This weekend, the Zen Buddhist community to which I belong held an intensive three-day period of zazen, or sitting-zen. This event, which in Japanese is called a sesshin, was held to commemorate the day on which tradition holds that the Buddha achieved his breakthrough to complete and perfect understanding, which many call enlightenment.
I joined the group, or sangha, today, the final day of the sesshin. After a closing meal, my teacher presented me with a kit to sew a rakusu. Rakusu are the bib-like garments that symbolize in vestigial form the robes worn by Siddhartha Gautama, who would become the Buddha, as he set out on his journey of spiritual and self-discovery.
Sewing the rakusu is in preparation for the February ceremony in which I will receive the Buddhist precepts and publicly (and internally) proclaim my commitment as a lay practitioner.
My spiritual searchings have led me over varied and beautiful terrain over many years.
Have I arrived at my "spiritual destination"? I really don't know. I just don't know. I know that I'm afraid of being a spiritual dilettante, but I don't think I qualify as one. It's just time to settle down. And, now that I look back on it, I have been moving inexorably toward this decision for 15 years.

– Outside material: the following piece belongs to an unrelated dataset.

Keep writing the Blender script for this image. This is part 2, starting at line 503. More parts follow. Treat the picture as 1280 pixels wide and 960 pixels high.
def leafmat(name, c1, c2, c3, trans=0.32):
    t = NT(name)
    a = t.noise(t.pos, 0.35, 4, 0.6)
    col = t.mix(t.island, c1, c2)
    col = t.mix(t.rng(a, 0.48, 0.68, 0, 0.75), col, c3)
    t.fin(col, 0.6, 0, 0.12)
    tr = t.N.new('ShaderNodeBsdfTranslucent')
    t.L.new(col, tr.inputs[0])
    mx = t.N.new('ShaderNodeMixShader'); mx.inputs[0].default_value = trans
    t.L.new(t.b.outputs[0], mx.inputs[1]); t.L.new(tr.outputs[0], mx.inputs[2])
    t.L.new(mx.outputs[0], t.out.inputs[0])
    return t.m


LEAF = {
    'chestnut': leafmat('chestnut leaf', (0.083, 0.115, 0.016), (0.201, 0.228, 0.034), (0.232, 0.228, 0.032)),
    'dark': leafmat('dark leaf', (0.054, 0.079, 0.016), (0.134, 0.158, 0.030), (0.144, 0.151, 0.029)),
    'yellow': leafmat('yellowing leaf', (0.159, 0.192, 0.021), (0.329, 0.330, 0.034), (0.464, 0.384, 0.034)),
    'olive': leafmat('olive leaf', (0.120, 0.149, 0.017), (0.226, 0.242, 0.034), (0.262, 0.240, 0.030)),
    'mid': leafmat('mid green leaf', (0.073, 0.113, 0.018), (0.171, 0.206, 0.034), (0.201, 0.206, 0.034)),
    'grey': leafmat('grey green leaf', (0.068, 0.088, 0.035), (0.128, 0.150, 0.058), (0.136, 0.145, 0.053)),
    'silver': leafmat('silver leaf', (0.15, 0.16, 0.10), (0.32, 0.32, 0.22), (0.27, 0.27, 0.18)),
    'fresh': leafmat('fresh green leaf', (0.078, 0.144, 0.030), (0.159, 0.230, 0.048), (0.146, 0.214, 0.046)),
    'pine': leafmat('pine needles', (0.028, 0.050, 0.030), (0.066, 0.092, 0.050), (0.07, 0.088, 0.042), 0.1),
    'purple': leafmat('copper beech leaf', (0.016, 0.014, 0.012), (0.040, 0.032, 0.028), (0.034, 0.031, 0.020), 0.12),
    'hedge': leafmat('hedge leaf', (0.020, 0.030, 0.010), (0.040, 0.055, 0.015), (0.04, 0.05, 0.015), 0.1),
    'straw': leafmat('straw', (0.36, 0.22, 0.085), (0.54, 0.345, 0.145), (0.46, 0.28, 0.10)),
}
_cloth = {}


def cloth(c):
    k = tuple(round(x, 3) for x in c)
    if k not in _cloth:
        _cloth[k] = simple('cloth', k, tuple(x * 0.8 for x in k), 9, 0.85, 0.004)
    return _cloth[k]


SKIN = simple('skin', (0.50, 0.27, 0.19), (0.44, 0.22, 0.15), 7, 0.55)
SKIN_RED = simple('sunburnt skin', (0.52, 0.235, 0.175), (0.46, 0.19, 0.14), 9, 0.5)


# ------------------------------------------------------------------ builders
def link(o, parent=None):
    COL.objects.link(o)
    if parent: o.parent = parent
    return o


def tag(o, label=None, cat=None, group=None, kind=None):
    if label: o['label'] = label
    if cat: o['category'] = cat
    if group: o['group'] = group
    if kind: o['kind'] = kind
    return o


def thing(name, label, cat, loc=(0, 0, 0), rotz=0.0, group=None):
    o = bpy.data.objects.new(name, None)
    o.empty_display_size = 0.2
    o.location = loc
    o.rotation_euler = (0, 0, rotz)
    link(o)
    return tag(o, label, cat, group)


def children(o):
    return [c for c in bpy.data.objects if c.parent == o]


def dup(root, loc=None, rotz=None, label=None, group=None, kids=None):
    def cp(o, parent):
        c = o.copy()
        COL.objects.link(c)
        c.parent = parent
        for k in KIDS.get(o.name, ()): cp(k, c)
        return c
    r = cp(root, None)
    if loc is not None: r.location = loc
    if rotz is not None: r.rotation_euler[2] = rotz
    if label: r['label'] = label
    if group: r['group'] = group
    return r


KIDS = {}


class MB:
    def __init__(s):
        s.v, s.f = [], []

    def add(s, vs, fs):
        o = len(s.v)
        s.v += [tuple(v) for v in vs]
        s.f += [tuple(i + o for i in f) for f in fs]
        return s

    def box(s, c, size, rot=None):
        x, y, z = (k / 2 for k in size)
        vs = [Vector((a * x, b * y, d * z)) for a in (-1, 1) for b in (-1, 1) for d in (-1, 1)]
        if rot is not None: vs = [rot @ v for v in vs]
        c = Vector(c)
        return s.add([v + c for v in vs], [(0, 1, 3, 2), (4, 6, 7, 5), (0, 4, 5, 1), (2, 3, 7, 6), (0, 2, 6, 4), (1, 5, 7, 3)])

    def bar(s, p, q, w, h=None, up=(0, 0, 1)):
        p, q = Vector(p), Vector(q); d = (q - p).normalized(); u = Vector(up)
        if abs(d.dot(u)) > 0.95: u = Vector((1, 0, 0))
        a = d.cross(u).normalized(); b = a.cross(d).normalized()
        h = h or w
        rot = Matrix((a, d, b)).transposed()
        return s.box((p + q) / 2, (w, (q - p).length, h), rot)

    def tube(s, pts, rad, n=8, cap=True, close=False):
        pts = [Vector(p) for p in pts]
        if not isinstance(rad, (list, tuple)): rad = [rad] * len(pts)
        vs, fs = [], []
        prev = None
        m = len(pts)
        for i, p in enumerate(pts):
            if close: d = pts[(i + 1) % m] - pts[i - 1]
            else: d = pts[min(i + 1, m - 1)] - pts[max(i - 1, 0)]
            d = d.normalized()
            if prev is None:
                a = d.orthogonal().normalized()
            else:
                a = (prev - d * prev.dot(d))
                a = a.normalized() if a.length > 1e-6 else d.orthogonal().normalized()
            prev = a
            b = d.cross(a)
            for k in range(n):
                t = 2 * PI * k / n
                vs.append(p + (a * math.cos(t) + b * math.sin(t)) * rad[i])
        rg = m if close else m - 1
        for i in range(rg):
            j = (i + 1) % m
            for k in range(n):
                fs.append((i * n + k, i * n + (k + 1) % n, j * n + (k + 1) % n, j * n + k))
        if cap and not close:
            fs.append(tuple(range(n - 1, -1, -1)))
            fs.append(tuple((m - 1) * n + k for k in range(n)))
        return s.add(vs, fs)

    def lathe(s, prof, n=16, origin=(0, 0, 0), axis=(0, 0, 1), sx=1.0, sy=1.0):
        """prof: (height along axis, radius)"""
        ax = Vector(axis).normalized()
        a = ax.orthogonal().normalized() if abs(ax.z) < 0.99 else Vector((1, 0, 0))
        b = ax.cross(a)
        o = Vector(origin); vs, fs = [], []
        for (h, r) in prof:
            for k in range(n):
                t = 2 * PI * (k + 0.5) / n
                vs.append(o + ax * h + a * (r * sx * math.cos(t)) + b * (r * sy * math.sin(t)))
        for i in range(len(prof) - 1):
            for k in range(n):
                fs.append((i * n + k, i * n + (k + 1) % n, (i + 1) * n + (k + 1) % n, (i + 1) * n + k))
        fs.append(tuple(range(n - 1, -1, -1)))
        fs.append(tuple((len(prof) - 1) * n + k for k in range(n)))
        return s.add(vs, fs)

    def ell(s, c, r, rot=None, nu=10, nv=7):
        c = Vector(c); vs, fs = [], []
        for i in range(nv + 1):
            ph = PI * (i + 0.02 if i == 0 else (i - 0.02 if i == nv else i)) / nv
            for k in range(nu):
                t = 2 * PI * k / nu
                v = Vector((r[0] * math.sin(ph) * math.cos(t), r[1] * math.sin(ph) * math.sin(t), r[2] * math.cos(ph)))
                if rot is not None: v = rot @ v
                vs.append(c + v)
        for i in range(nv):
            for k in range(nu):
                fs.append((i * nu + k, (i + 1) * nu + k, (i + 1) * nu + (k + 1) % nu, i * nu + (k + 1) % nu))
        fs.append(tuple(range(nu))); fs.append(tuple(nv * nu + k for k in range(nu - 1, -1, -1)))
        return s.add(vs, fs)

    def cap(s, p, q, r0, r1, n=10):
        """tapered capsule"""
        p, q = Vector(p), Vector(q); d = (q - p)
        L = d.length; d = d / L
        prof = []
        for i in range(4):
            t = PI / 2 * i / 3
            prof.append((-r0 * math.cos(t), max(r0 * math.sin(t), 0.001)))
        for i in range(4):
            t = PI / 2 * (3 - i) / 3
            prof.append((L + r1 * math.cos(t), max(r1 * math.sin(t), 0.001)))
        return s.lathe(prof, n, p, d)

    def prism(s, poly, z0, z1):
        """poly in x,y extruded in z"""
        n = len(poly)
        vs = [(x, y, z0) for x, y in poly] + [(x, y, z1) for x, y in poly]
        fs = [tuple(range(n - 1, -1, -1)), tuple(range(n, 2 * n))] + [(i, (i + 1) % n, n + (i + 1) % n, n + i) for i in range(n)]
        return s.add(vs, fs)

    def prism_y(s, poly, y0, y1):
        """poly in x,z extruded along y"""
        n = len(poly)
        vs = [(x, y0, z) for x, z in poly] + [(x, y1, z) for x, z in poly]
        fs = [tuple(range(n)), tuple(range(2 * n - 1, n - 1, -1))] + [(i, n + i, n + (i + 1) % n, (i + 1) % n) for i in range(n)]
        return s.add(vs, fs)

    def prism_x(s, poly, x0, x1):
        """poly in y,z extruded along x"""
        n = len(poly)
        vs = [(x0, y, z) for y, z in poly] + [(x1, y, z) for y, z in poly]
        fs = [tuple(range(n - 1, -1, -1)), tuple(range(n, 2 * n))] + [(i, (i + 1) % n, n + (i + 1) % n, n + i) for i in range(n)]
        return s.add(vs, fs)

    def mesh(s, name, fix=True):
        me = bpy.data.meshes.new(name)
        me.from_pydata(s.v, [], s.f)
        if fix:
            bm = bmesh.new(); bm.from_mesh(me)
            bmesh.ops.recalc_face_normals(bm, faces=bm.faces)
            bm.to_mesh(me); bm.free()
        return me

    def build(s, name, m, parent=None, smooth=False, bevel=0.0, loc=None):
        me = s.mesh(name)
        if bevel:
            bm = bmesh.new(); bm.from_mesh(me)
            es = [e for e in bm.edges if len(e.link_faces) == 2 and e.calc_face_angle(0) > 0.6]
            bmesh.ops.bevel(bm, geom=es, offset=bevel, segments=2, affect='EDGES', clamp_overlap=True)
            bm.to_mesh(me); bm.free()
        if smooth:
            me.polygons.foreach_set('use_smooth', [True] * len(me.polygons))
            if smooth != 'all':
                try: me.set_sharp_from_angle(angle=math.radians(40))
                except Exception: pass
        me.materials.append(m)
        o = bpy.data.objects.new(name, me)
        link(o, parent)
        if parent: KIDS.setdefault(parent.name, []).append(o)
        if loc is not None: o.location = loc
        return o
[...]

Anyway, these paths I have followed seem to me to be roads leading up the same mountain.
14 comments:
Yes.
FA
Welcome! I am please with my Zen path.
I tagged you for a meme on my blog. I hope you can find the time to play.
Michael, it was so nice that you stayed for lunch on Sunday. I think everyone enjoyed your company and got to know you better. I hope you enjoyed it. How was the soup ; -)
Jim.
Hi Jim,
Thanks so much! The Laurie Anderson DVD was great! The soup was delicious, most of all because it was prepared with love.
This very mountain is you without you. Receiving the precepts is a great step on this mountain. Sewing a rakusu too. Or an Okesa. But being free from all Zen mania, spriritual trips or the likes is even a bigger step (I am not sure to be cured yet). Eventually, this has no name. Throw your money away. Soon my bones and yours will meet and merge. It is OK. Everything is OK.
Yes, yes. Everything IS OK.
Merci, Pierre. Toujours merci.
Moving closer to what?
A Zen Buddhist community, "sesshin," Buddhist precepts...
Are you accumulating more baggage, or are you dropping off baggage?
Should receiving some precepts prefaced by an -ist, be called "moving closer"? Or should it be called "moving further away"?
Yours skpetically,
Mike
Mike,
My time is limited. I do what I need to do. People's opinions matter less and less. If this is an exercise in self-deception, so be it. I totally give myself over to it.
Hey Mike,
By way of clarification: Do I think taking the Buddhist precepts is necessary to live them? No.
Do I think it imperative to join a Buddhist community? No.
Do I think attending sesshin are a requirement for or expression of sincerity? No.
Hell, do I even do zazen on anything like a regular basis? No.
But I tell you this: If any of this stuff, no matter how useless or redundant in anyone's eyes but mine, brings me closer to people and opens the tap on the flow of love that I want to give freely while I still have the strength and presence of mind to do so, then I'm all for it.
I don't give a fuck anymore about appearances or trying to decide in my mind what is right and what is wrong. I go with my gut. I have precious little else to go on at this point.
Now, it's about the love.
Michael, you are a great big bloody fraud!
Perhaps. And that's how I'll die. Case closed.
In my case, there is no "perhaps" about it. And as long as I remember that, I can't deceive anybody.
Your points, as usual, are well-taken, Mike. My big ego hates to be deflated like that. But I thank you.